1. Rechtbank Midden-Nederland 13 oktober 2021, ECLI:NL:RBMNE:2021:5190, S&S 2022/9.
2. Het gaat dan om de informatie zoals in dit artikel weergegeven onder ‘De feiten’.
3. M.H. Claringbould, Toelichting op de AVC 2002, bij art. 9 lid 2, p. 108.
4. Zie ook M.H. Claringbould, ‘Vrachtuitwisseling via internet: geef dieven geen kans!’, Weg en Wagen, november 2014.
5. Hoge Raad 5 januari 2001, S&S 2001, 61 en 62.
6. K.F. Haak, ‘CMR: still going strong’, Syllabus SVA-congres 2012.

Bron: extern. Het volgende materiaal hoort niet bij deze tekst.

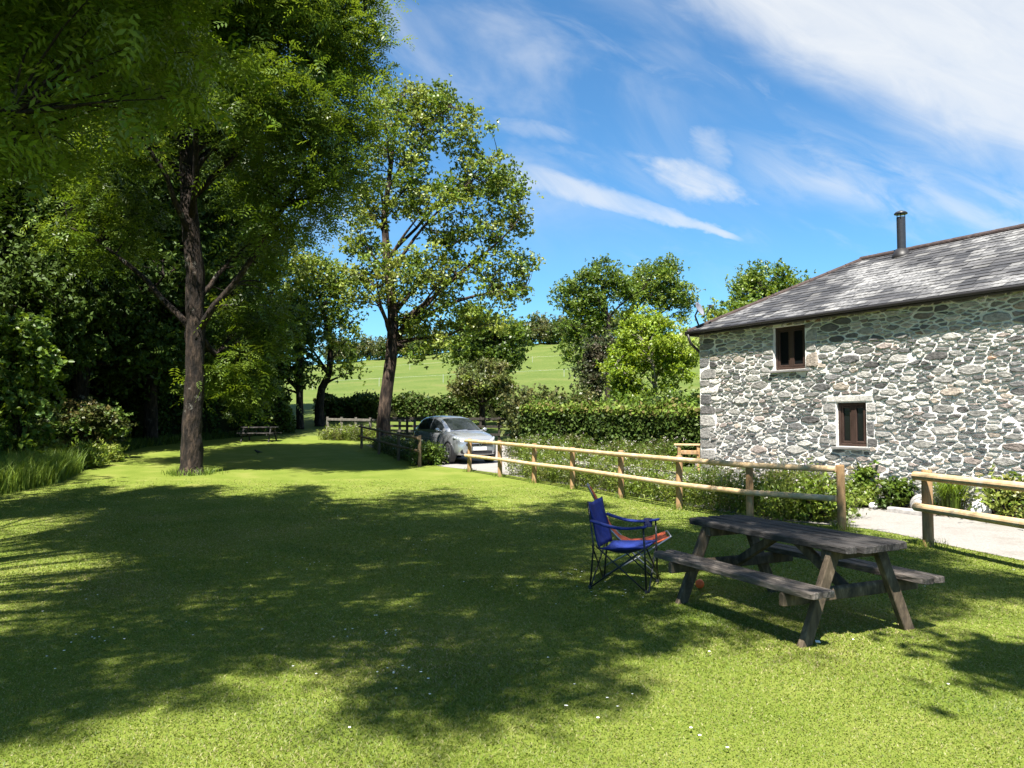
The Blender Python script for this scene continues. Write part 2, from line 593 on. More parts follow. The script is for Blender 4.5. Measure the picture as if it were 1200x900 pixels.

7. Voor een gedetailleerde uitleg over de verzwaarde motiveringsplicht bij wegvervoerszaken, verwijs ik naar het lezenswaardige artikel van T. Holsbrink en V.R Pool, ‘De verzwaarde motiveringsplicht in het wegvervoer’, NTHR 2022-1.
8. Soms wordt gesproken over een verzwaarde stelplicht en soms over een verzwaarde motiveringsplicht. Met beide termen wordt hetzelfde bedoeld.
9. Zie ook L.R. van Hee, ‘Doorbreking van de CMR-limiet; een kwestie van bewijs’, Weg en Wagen, oktober 2018.
10. Zie onder meer Hof ’s-Gravenhage 28 november 2007, S&S 2009,28, r.o. 10.2 en Hof ’s-Gravenhage 31 juli 2008, S&S 2009,29, r.o. 3.7.
11. HR 18 mei 2018, ECLI:NL:HR:2018:729, r.o. 3.5.1.